Posisi Sikuenstratigrafi Di Dalam SSI 1996. Beberapa Persoalan Yang Timbul. (Wartono Rahardjo)
          Konsep Sikuenstratigrafi telah banyak diterapkan dan terbukti mampu memecahkan sejumlah masalah eksplorasi / produksi pada industri minyak dan gas bumi.
Pendekatan
            Analisis stratigrafi dengan pendekatan Litostratigrafi prinsipnya berdasarkan pemerian lapisan yang diamati. Penafsiran didasarkan atas kriteria yang teramati, yang sekaligus menjadi pembatas dari penafsiran tersebut. Kriteria tersebut bisa bersifat litologi (Litostratigrafi), fosil (Biostratigrafi) atau kombinasi keduanya sehingga muncul satuan Kronostratigrafi dan Geokronologi.
         Analisis Sikuenstratigrafi mulanya juga bersifat deskriptif seperti pada Litostratigrafi namunkemudian telah berkembang menjadi ilmu yang sangat deterministik bahkan bersifat prediktif.

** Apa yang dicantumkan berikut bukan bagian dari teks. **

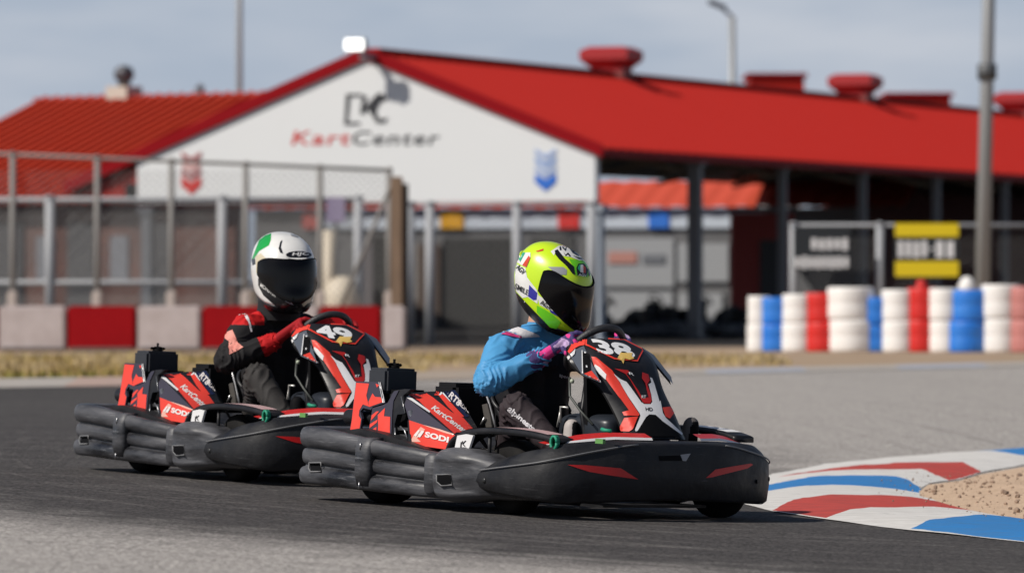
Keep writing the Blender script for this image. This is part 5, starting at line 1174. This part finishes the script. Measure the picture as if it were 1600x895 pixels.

Beberapa Perubahan Pada Konsep Dasar
           Ada beberapa konsep dasar Litostratigrafi yang tidak sesuai lagi bila diterapkan dalam pembahasan Sikuenstratigrafi, sehingga perlu pandangan baru dalam pemahaman konsep-konsep dasar yang ada di dalam Litostratigrafi.
Permasalahan Sikuenstratigrafi dalam SSI 1996
            Secara eksplisit sikuenstratigrafi sudah tercantum dalam SSI 1996, namun dalam praktek belum banyak digunakan, terutama pada penelitian geologi permukaan. Konsep stratigrafi tradisionil masih lebih banyak digunakan.

Kesimpulan
1. Pendekatan Sikuenstratigrafi yang berakar dari Seismikstratigrafi secara nyata telah membenarkan hasil yang lebih baik dalam penafsiran stratigrafi detail daripada pendekatan stratigrafi konvensional..

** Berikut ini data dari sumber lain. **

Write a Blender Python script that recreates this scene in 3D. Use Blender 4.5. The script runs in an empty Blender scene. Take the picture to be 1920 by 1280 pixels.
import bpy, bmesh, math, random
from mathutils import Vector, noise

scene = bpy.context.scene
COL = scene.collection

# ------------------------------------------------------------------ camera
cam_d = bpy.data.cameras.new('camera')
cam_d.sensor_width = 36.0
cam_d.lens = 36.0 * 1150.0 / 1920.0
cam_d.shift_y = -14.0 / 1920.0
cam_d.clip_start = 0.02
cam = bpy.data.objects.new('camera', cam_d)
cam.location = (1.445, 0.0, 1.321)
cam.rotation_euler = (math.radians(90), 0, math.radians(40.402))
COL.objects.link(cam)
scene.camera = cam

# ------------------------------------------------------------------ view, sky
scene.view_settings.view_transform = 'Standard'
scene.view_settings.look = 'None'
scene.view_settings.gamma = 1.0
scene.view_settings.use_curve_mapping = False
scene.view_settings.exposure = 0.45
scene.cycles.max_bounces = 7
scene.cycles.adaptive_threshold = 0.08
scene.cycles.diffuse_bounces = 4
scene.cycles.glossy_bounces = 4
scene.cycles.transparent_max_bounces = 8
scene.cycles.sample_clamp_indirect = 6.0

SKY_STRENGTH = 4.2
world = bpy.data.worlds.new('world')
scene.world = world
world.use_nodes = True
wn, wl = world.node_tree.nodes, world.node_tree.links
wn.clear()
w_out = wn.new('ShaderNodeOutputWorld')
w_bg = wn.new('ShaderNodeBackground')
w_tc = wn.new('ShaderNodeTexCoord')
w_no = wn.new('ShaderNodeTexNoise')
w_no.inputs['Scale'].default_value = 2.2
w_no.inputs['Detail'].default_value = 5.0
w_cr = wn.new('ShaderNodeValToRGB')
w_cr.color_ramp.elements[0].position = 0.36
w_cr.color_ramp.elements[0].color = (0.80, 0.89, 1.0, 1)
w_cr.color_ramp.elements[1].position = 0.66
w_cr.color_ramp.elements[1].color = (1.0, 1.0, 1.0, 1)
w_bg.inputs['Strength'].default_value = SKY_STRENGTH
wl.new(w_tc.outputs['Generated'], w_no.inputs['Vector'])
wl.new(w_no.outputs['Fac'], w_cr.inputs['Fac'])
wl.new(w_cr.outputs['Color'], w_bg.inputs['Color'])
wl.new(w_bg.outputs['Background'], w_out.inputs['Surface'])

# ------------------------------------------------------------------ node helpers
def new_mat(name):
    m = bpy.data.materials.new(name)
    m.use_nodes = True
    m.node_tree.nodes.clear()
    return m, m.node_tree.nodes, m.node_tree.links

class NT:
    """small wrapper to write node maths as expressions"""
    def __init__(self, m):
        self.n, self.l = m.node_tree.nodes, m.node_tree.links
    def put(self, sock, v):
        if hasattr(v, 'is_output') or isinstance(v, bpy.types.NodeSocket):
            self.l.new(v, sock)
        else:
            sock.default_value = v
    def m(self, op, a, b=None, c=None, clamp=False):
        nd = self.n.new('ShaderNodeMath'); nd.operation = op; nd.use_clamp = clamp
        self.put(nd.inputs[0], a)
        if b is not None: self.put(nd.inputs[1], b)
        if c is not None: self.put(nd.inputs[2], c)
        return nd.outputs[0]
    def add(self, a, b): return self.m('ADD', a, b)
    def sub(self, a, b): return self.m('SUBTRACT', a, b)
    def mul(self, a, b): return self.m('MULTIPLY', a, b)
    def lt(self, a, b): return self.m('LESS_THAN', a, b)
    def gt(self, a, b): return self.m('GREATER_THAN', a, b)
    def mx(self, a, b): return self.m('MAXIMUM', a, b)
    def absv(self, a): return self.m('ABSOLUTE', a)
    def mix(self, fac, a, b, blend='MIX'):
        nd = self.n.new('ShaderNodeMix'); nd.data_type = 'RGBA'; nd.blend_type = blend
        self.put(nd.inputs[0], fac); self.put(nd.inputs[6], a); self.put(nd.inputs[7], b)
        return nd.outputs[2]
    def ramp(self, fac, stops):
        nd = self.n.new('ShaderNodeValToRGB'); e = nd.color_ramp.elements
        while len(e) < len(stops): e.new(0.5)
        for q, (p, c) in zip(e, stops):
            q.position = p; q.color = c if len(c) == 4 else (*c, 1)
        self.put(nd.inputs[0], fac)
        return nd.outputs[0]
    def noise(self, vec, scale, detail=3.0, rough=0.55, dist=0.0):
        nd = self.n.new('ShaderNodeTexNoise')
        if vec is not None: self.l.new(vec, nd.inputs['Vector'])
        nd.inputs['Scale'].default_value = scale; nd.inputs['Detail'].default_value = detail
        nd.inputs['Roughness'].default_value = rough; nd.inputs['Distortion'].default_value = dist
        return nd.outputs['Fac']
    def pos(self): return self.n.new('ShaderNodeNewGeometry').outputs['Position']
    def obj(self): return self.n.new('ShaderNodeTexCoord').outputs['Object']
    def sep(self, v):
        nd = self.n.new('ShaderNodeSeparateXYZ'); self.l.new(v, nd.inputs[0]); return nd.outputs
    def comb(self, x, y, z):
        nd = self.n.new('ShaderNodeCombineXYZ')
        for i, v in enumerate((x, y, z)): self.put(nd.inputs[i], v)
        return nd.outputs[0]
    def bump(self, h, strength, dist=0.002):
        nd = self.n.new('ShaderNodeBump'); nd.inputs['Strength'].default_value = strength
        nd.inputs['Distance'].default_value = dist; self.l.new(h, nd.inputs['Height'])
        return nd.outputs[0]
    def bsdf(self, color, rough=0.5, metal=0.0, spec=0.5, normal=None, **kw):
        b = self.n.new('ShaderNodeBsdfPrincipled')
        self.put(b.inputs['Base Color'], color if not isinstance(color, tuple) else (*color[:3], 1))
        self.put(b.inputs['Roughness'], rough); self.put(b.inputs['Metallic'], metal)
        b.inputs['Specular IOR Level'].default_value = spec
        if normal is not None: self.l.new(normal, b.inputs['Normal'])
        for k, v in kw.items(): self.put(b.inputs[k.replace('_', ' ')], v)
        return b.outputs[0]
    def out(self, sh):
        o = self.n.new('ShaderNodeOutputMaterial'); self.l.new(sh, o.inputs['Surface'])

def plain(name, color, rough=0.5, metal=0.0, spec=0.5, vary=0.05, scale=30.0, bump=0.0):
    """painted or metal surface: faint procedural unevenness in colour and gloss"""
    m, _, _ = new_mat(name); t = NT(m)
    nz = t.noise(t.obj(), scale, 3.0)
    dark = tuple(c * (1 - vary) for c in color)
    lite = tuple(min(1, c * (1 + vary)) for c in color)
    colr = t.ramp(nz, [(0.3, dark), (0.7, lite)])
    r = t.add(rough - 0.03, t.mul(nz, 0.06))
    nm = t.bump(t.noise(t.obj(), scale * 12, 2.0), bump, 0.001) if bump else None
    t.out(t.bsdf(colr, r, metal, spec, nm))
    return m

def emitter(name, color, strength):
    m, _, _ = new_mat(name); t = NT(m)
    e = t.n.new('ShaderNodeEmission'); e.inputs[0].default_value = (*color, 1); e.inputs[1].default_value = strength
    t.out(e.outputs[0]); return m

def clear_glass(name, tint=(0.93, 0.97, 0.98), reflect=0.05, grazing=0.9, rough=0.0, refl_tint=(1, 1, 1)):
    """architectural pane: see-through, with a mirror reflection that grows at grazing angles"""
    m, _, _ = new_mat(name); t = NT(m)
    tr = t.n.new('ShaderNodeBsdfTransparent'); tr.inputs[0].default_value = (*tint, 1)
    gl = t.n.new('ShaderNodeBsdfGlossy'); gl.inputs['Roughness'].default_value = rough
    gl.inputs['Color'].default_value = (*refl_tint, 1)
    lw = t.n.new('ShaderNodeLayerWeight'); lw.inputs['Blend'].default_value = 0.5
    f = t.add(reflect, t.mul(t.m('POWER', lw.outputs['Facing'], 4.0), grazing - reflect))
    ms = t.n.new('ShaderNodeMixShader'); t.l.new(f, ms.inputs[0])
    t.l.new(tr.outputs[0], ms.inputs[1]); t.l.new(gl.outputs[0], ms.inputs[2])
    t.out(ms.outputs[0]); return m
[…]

2. Banyak praktisi geologi non stratigrafi menjadi ketakutan dan enggan mendalami Sikuenstratigrafi karena banyaknya istilah baru yang khas Sikuenstratigrafi.
3. Keberadaan ketidakselarasan dalam berbagai ujudnya sangat penting dalam Sikuenstratigrafi tetapi masih kurang diperhatikan peranannya pada satuan stratigrafi yang lain, terutama pada satuan Litostratigrafi.
4. Saran yang dapat diajukan sebagai akibat dari diakuinya Satuan Sikuenstratigrafi adalah perbaikan dalam pendefinisian dari korelasi (pasal 7 SSI 1996) serta penambahan pasal tentang ketidakselarasan
2.4.6. Litostratigrafi vs Biostratigrafi Di Cekungan Kutai Hilir: Masukan Bagi Penyempurnaan SSI’96. (Andang Bachtiar)
                   Perlunya tinjauan ulang penggunaan litostratigrafi untuk menerangkan stratigrafi endapan delta di semua cekungan di Indonesia, terutama apabila dimensi deltanya ekivalen dengan Delta Mahakam purba. Hal ini menjadi sangat penting karena keragaman fasies litologi endapan delta, baik secara lateral/ vertikal yang diakibatkan oleh proses naik-turunnya muka air laut relatif dapat sangat ekstrim, yaitu dari dominan batupasir fluvial sampai ke endapan laut dalam, sehingga satu penamaan formasi saja tidak cukup untuk memerikan stratigrafinya.
2.4.7. Kontribusi Seismik Stratigrafi pada Pembenahan “Satuan Resmi Bawah Permukaan” Sandi Stratigrafi Indonesia 1996. (Awang H. Satyana & Brahmantyo K. Gunawan)
1. SSI 1973 dan 1996, kurang mengakomodasi masalah stratigrafi bawah permukaan.
2. SSI 1996 telah memuat Satuan Sekuen Stratigrafi, tetapi belum berdasarkan kepada data bawah permukaan khususnya data seismik.